The Edinburgh 1986 Commonwealth Games - We Are England
The Edinburgh 1986 Commonwealth Games
Steve Redgrave Andy Holmes 1986

The Edinburgh 1986 Commonwealth Games

North of the border England stormed to the top of the medals table - to date their most recent success.

16 years on from staging Scotland's first Games, Edinburgh was once again the host city. England sought to capitalise on a team of fantastic talent, among it Steve Cram, Daley Thompson, Steve Redgrave (above left), Gillian Clark, Sarah Hardcastle and Tessa Sanderson.

It was England's biggest ever delegation at the Games with a total of 290 athletes and a further 93 officials. Despite Edinburgh's financial problems and the sadness of a boycott by 32 of the Commonwealth nations, the Games were described by General Team Manager R. W. Palmer as one of England's 'most successful Games for years... Whilst Games signify more than mere medal hunting it is gratifying to note that England won more medals (and more gold medals) than any other country."

Edinburgh 1970 was the last time rowing had featured and the Games' return to the city meant the sport's return to the programme. A legend in the making made his mark - Steve Redgrave. Winning three gold medals and setting records he stole the show, winning the single sculls, coxless pairs with Andy Holmes and coxed fours with Martin Cross, Adam Clift, Andy Holmes and Adrian Ellison. Redgrave later said that it was his three titles in Edinburgh that prevented him from an early retirement, long before he won his four other Olympic golds.

In the pool Adrian Moorhouse added the 200m breaststroke title to his 100m gold four years earlier to confirm his place as a Commonwealth Games favourite.
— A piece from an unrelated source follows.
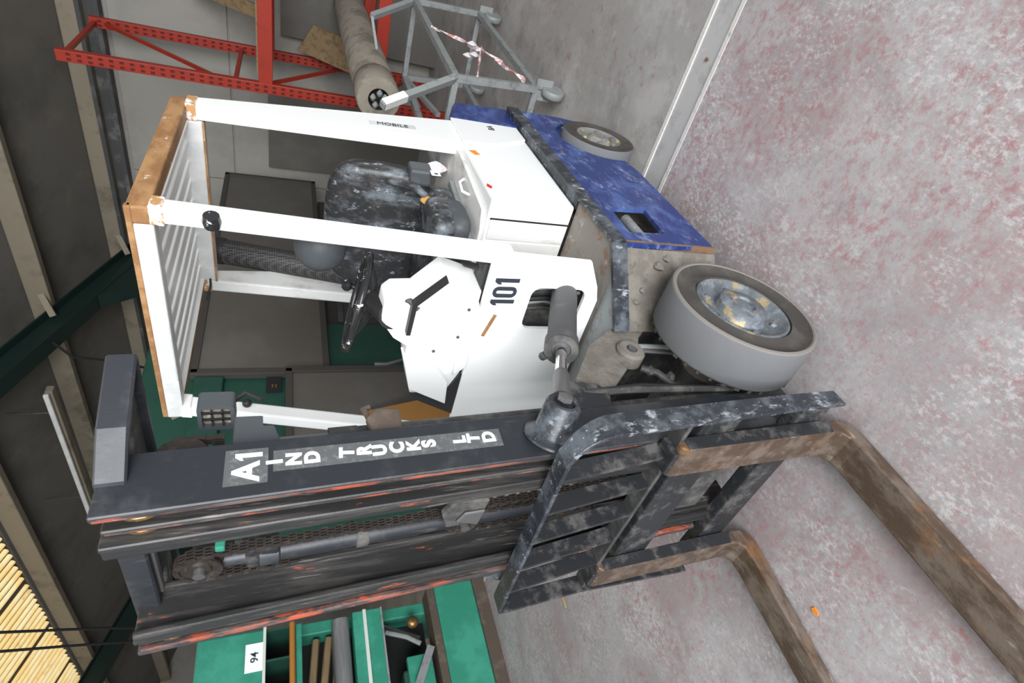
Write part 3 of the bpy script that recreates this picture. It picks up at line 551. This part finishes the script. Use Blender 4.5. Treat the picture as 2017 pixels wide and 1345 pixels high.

Sarah Hardcastle won her first medals at the Games at the second attempt with two gold medal victories in the 400m and 800m freestyle events.

England dominated track and field thanks to a series of household names. In the men's track events Roger Black won the 400m, Steve Cram (above, centre) the 800m and 1500m (the former a Games record that still stands as of 2014), Steve Ovett the 5000m, and Jon Solly the 10,000m. Linford Christie, Mike McFarlane and Peter Elliott were among the names to win silver and bronze in their events. A 4x100m relay team comprised of Kriss Akabusi, Phil Brown, Roger Black and Todd Bennett beat Australia by less than a second for gold too.

England's women did just as well. Heather Oakes (100m), Sally Gunnell (100m hurdles), Joyce Oladapo (long jump), and Judy Simpson (heptathlon) won gold. Oakes then joined Paula Dunn, Kathy Cook and Joan Baptiste for the 4x100m relay title. All combined it saw England thrash Canada by eight gold medals to finish with 18 gold, 18 silver and 12 bronze.

It was business as usual in badminton as the mixed team, men's and women's singles, and the women's doubles titles all went to England. A fantastic array of talent including Steve Baddeley (men's and mixed team champion) and the two Gillians, Clark and Gowers (mixed and women's doubles champions - pictured above) stormed to success.

Malcolm Cooper and Ian Peel were the two standout names in shooting. Cooper won two golds in the small bore rifle events, one with his wife Sarah Cooper (both above). Peel took home two trap titles.

Whilst the boycott may have had a great deal of influence, boxing had five English champions. John Lyon, Sean Murphy, Darren Dyer, Rod Douglas and Jim Moran the victorious group.

A gold medal each in lawn bowls (Wendy Line, women's singles) and wrestling (Noel Laban, light heavyweight) added to England's final tally of 52 gold medals. Having missed out by a single gold four years earlier, it was perhaps fitting that a single gold medal made all the difference in 1986. Canada finished second with 51.

England's place at the top of the medals table would come under threat in Auckland however as the city hosted the 1990 Games.